Pack wants to use the Strait of Gibraltar to illustrate the impact of borders on the way a country is governed. “In a lot of ways that are hard to predict at first, the border dynamic will have an important effect on so many aspects of economic and foreign policy, and even cultural questions. I want to bring that into history more than we are used to thinking about,” he says.
His proposed book on this particular border will be the first such historical perspective as Pack becomes the area’s first historian. His first book, “Tourism and Dictatorship: Europe’s Peaceful Invasion of Franco’s Spain,” looked at how the politics of Spain changed with the building of the tourist industry. It won the Best First Book prize by the Society of Spanish and Portuguese Historical Studies.
The Wisconsin native always had an interest in Europe. In college, he was studying chemistry but found he was attracted to history. His Cuban mother encouraged him to study abroad in Spain for a semester. He describes it as a magical experience.

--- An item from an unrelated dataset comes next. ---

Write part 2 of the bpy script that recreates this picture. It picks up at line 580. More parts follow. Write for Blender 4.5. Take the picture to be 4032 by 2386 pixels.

Pack arrived at UB after earning his doctorate from the University of Wisconsin in 2004. “The department really nurtured me as an assistant professor,” he relates. “It enabled me to get off to a good start. They are great colleagues and I’ve become friends with many of them. The amount of intellectual influence they have had on me is tremendous.”
He specializes in teaching the history of modern Europe—the politics, transnational developments and culture and society. He served as faculty advisor for the Fulbright program in 2009-10, an association close to his heart. “It’s such a nice opportunity for UB students to have a chance to live and study in a foreign country. I had a scholarship in 2002 and it was really life-changing for me,” he says.
Pack resides in the Parkside area of Buffalo with his wife, Emilie, a French instructor at Canisius College and Niagara University. They live in what he describes as a “fixer-upper” built in 1900. “We love the house, but it does require some TLC,” he notes. “I feel like my life outside of here is housework.”
It’s not all work, though. Pack enjoys playing jazz and pop music on the piano. In fact, he gets together regularly in a combo with several members of the department, including associate professors Erik Seeman on guitar and Patrick McDevitt on bass. “Strictly for our pleasure, although an outside gig has been up for discussion,” he says. “I enjoy playing more than stripping varnish, which is what I have to do tonight.”